The visible hand in economics

Expensive tomfoolery

Posted on: January 18, 2008

I’m always told about how bean-counters everywhere like to cut costs, but every now and then something slips through the net. Apparently Japanese researchers are developing a paper airplane to fly from the International Space Station to Earth! As much fun as that sounds, I am baffled as to how they got funding.
They don’t plan to collect data on its flight or even track it, so there is no research project that will come about as a result of the flight. It isn’t going to pay for itself unless they sell advertising space on the plane, which seems pretty unlikely. Obviously, projects like going to the moon can be ends in themselves as a signal of a nation’s technological prowess, as was the case for the superpowers’ space programs during the cold war. However, I’m not sure that flying a paper plane signals technological superiority (please correct me if I’m wrong here). I’d like to think that whoever funded it did it for a laugh, but perhaps that’s a bit optimistic and I’m just missing something big here!?
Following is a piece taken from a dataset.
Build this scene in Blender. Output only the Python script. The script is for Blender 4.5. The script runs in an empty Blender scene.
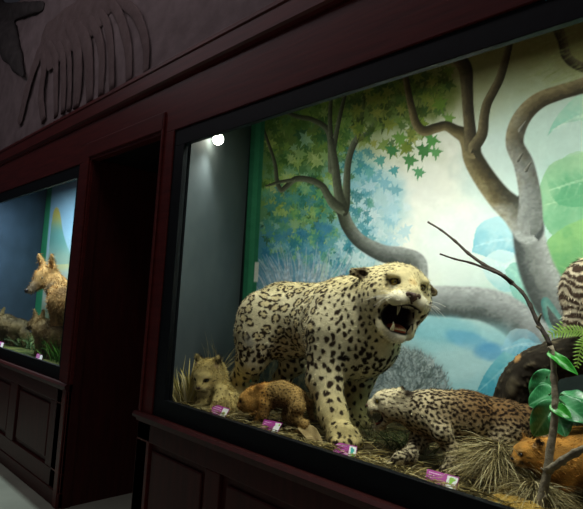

(We’d normally have Matt’s ‘Week in Numbers’ here, but he’s letting out his inner bogan at BDO today so this is the triviality that fills the spot.)
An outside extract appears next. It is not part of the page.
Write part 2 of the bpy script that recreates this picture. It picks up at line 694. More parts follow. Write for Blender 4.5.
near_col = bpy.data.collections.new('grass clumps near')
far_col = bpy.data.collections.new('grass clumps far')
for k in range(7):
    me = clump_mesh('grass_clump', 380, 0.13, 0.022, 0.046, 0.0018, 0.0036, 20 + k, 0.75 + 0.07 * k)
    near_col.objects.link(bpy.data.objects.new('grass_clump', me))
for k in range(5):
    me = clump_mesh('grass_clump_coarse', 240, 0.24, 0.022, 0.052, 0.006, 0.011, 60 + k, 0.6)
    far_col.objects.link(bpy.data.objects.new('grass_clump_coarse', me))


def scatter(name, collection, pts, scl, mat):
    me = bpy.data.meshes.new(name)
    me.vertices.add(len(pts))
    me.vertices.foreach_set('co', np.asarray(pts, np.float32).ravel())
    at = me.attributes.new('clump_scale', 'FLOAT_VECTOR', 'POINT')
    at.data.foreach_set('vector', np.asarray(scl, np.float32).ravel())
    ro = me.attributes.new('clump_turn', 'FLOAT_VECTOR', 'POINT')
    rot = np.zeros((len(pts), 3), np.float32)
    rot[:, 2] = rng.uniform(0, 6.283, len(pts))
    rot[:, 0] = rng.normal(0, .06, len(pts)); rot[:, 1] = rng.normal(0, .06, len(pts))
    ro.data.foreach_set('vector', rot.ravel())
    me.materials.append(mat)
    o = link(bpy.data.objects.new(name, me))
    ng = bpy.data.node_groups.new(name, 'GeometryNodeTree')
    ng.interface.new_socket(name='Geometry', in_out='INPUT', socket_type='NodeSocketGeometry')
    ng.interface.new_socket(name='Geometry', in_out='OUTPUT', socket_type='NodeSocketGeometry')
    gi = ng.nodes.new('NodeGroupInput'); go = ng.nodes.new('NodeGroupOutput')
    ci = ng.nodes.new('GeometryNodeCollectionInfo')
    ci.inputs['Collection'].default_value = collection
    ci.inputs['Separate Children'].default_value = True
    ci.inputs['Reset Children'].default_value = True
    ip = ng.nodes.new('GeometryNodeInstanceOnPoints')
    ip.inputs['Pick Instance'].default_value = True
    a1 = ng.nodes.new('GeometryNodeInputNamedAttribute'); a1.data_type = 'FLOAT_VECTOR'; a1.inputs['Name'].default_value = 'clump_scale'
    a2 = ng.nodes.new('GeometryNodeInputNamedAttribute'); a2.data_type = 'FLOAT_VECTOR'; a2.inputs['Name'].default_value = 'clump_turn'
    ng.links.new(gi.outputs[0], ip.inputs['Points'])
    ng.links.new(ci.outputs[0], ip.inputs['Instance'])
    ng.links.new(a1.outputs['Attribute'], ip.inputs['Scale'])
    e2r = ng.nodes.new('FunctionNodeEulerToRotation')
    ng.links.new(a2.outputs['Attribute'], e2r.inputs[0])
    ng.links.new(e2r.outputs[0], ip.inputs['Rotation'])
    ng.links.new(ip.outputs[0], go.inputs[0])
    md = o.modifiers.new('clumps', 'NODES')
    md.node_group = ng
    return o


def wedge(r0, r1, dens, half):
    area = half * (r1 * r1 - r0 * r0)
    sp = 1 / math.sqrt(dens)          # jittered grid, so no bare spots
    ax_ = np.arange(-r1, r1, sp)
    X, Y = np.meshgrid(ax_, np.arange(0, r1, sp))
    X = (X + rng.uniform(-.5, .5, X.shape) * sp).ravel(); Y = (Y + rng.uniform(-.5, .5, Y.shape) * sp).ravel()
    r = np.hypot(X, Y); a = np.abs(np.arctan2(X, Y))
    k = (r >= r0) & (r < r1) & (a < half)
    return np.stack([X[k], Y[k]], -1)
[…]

2 Responses to "Expensive tomfoolery"

Perhaps they subscribe to a notion that investing in pure science yields significant spillovers to domestic industry? I’m fairly convinced by this, myself.

“Perhaps they subscribe to a notion that investing in pure science yields significant spillovers to domestic industry?”
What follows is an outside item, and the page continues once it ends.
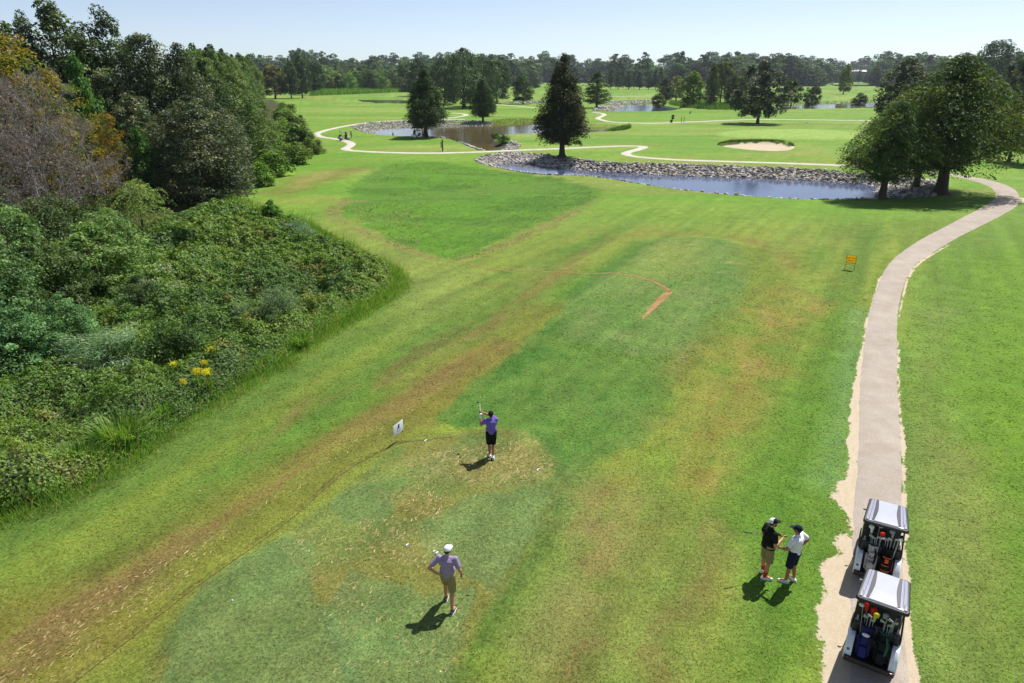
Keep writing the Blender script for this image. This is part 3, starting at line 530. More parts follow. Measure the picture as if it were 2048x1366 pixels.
def crown(seed, H, Rr, base, prof, ncl, clr, nleaf, lsize, col, col2=None, p2=.25, flat=.7, droop=0.0, asp=.55, mat_=None, name='crown', inner=.25, feather=False, stretch=1.0, lean=0):
    """a crown of leaf clumps: prof(h) is the relative radius at the relative height h of the crown"""
    r = np.random.default_rng(seed); hs = []; 
    while len(hs) < ncl:
        h = r.random()
        if r.random() < prof(h) ** 1.2 + .05: hs.append(h)
    hs = np.array(hs); az = r.random(ncl) * 2 * np.pi; pr = np.array([prof(h) for h in hs])
    lob = 1 + .22 * np.sin(az * 2 + seed) + .14 * np.sin(az * 3 + seed * 2.1 + hs * 5)
    rad = np.sqrt(inner + (1 - inner) * r.random(ncl)) * pr * Rr * lob - clr * .5; rad = np.maximum(rad, 0)
    z = H * base + hs * H * (1 - base) - clr * .4
    Cc = np.stack([np.cos(az) * rad, np.sin(az) * rad, z], 1)
    cr = clr * (.6 + .8 * r.random(ncl)) * (.65 + .35 * pr)
    tone = np.where(r.random(ncl) < p2, 1, 0); tv = np.clip(1 + .18 * r.normal(size=ncl), .6, 1.5)
    k = max(1, nleaf // ncl); idx = np.repeat(np.arange(ncl), k); n = len(idx)
    d = unit(r.normal(size=(n, 3)) + np.array([0, 0, .35])); sh = (.45 + .6 * r.random(n) ** .6)[:, None]
    off = d * sh * cr[idx][:, None]; off[:, 2] *= flat
    if stretch != 1:
        ra = np.stack([np.cos(az), np.sin(az), 0 * az - droop * .4], 1)[idx]; off += ra * (off * ra).sum(1, keepdims=True) * (stretch - 1)
    off[:, 2] -= droop * (off[:, 0] ** 2 + off[:, 1] ** 2) / (cr[idx] + .01) * .5
    P = Cc[idx] + off
    cxy = (np.percentile(P[:, :2], 96, axis=0) + np.percentile(P[:, :2], 4, axis=0)) / 2; P[:, :2] -= cxy; Cc[:, :2] -= cxy
    rq = np.percentile(np.hypot(P[:, 0], P[:, 1]), 96); P[:, :2] *= Rr / rq; Cc[:, :2] *= Rr / rq
    z0, z1 = np.percentile(P[:, 2], 2.5), np.percentile(P[:, 2], 99.6); zs = H * (1 - base) / (z1 - z0); P[:, 2] = H * base + (P[:, 2] - z0) * zs; Cc[:, 2] = H * base + (Cc[:, 2] - z0) * zs
    kp = (P[:, 2] > H * base * .72 - (.3 if base < .06 else 0)) & (np.hypot(P[:, 0], P[:, 1]) < 1.12 * Rr); P = P[kp]; d = d[kp]; idx = idx[kp]; n = len(P)
    Nn = unit(.5 * d + np.array([0, 0, .6]) + .5 * r.normal(size=(n, 3)))
    ax = None
    if feather: ax = unit(np.stack([np.cos(az), np.sin(az), -.3 - droop + 0 * az], 1)[idx] + .4 * r.normal(size=(n, 3)))
    V, F = leaf_geo(P, Nn, lsize * (.6 + .8 * r.random(n)), asp, ax, r)
    c = jit_col(col, n, r); 
    if col2 is not None: c2 = jit_col(col2, n, r); c = np.where(tone[idx][:, None] == 1, c2, c)
    c = np.clip(c * tv[idx][:, None], .004, .9)
    return np_mesh(name, V, F, [mat_ or LEAF], False, np.repeat(c, 4, 0)), Cc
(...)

We have to ask what the spillovers are though. We can’t just say “there will be spillovers”, we need to try and quantify them. In this case James is trying to figure out what external benefits there might be from flying a paper plane into space, however, with them not taking any data or even recording the flight, it seems difficult to figure out exactly what the spillovers are, let alone quantify them.

BTW the BDO was awesome, rage against the machine was lovely.